EMDEN, city in Germany. The first authentic reference to Jews in Emden dates from the first half of the 16th century. David *Gans mentions Jews of Emden in his Ẓemaḥ David. A Jewish cemetery is mentioned in 1586. In 1590 the citizens of Emden complained to the representative of the emperor that the Jews were permitted to follow their religious precepts openly and were exempted from wearing the Jewish *badge. Marranos from Portugal passed through Emden on their way to Amsterdam, and a few settled in Emden and returned to Judaism. Moses Uri ha-Levy (1594–1620), a former rabbi of Emden who settled in Amsterdam, officiated there as the first ḥakham of the Portuguese community. The city council of Emden discriminated between the local Jews and the Portuguese, encouraging the latter to settle in the city, while attempting to expel the former. Their attempts, however, were unsuccessful, since the duke intervened in their favor. The judicial rights of the Portuguese Jews were defined in a grant of privilege issued by the city council in 1649, and renewed in 1703. In 1744, when Emden was annexed to *Prussia, the Jews there came under Prussian law. In 1762 there was an outbreak of anti-Jewish riots in Emden. In 1808, during the rule of Louis Bonaparte, the Jews in Emden were granted equal civic rights. There were then 500 Jews living in Emden. The rights of the Emden Jews were abolished under Hanoverian rule in 1815, and they did not obtain emancipation until 1842. Noted rabbis of Emden were Jacob *Emden (1728–33), and Samson Raphael *Hirsch (1841–47).

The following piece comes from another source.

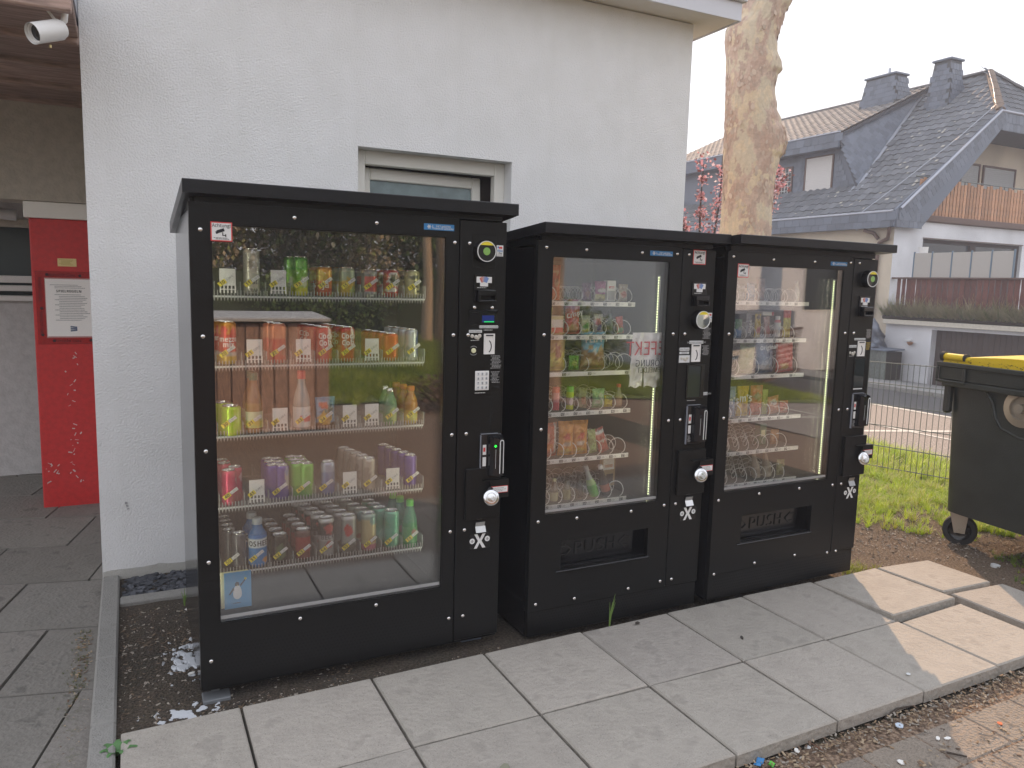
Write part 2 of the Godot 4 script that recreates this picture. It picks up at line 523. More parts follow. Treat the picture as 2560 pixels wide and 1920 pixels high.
func disc_reader(p, cx, cy, face):
	var xf = Transform3D(Basis(Vector3.RIGHT, PI / 2), Vector3(cx, cy, 0))
	var b = B.new()
	b.lathe([Vector2(0.047, 0.0), Vector2(0.044, 0.03), Vector2(0.042, 0.036)], 40, W1, xf)
	var d = part(p, "card_reader", b, "black_plastic")
	b = B.new()
	b.lathe([Vector2(0.0425, 0.034), Vector2(0.0425, 0.0385), Vector2(0.0395, 0.0385), Vector2(0.0395, 0.035)], 40, W1, xf)
	part(d, "rim", b, "sticker_white")
	b = B.new()
	b.lathe([Vector2(0.040, 0.0365), Vector2(0.0001, 0.037)], 40, W1, xf)
	part(d, "face", b, face)
	var pts = []
	for k in 13:
		var a = lerp(deg_to_rad(40.0), deg_to_rad(140.0), k / 12.0)
		pts.append(Vector2(cos(a), sin(a)) * 0.0392)
	b = B.new()
	b.poly(pts, 0.0372, 0.0378, Transform3D(Basis(), Vector3(cx, cy, 0)))
	part(d, "yellow_band", b, "sticker_yellow")
	if face == "disc_face":
		b = B.new()
		b.lathe([Vector2(0.016, 0.0371), Vector2(0.0001, 0.0376)], 24, W1, xf)
		part(d, "green_dot", b, "disc_green")

func payment_sticker(p, x0, x1, y0, y1):
	sticker(p, "payment_sticker", x0, x1, y0, y1, "sticker_white", 0.0004, 0.001)
	lettering(p, "VISA", 0.0085, Vector3((x0 + x1) / 2, (y0 + y1) / 2, 0.0018), "sticker_blue", "lettering", Basis(), true)
	var b = B.new()
	for q in [[-0.006, 0.013, "r"], [0.001, 0.013, "r"]]:
		b.lathe([Vector2(0.0048, 0.0), Vector2(0.0001, 0.0006)], 12, W1, Transform3D(Basis(Vector3.RIGHT, PI / 2), Vector3((x0 + x1) / 2 + q[0] + 0.005, (y0 + y1) / 2 + q[1], 0.0015 + (0.0006 if q[0] > 0 else 0.0))))
	part(p, "red_dots", b, "sticker_red")
	b = B.new()
	b.bb(x0 + 0.004, x0 + 0.010, y1 - 0.012, y1 - 0.005, 0.0015, 0.002)
	part(p, "blue_mark", b, "sticker_blue")
	lettering(p, "Pay", 0.007, Vector3((x0 + x1) / 2 + 0.002, y0 + 0.013, 0.0018), "ink")
	lettering(p, "G Pay", 0.006, Vector3((x0 + x1) / 2, y0 + 0.005, 0.0018), "print_grey")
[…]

The community numbered 900 in 1905, and 1,000 in 1930. Nearly half left with the advent of Nazi rule and another quarter through 1938. The synagogue was burned down on Kristallnacht and most of those remaining were later deported and perished, including at least 150 on October 23, 1941. Community life was not resumed after the Holocaust.

BIBLIOGRAPHY:

Lewin, in: MGWJ, 2 (1890), 27–32; H. Kellenbenz, Sephardim an der unteren Elbe (1958), index; M. Markreich, in: Jahrbuch der juedischen Gemeinden Schleswig-Holsteins, 5 (1933/34), 24–36; PK Germanyah; Germ Jud, 2 (1968), 208–9; A. Cassuto, in: Juedische Familien-Forschung, 2 (1926), 289. ADD. BIBLIOGRAPHY: J. Lokers, Die Juden in Emden 15301906 (1990); M. Claudi, Die wir verloren haben. Lebensgeschichten Emder Juden (1991); M. Studemund-Halévy, in: Aschkenas, 7 (1997), 389–439.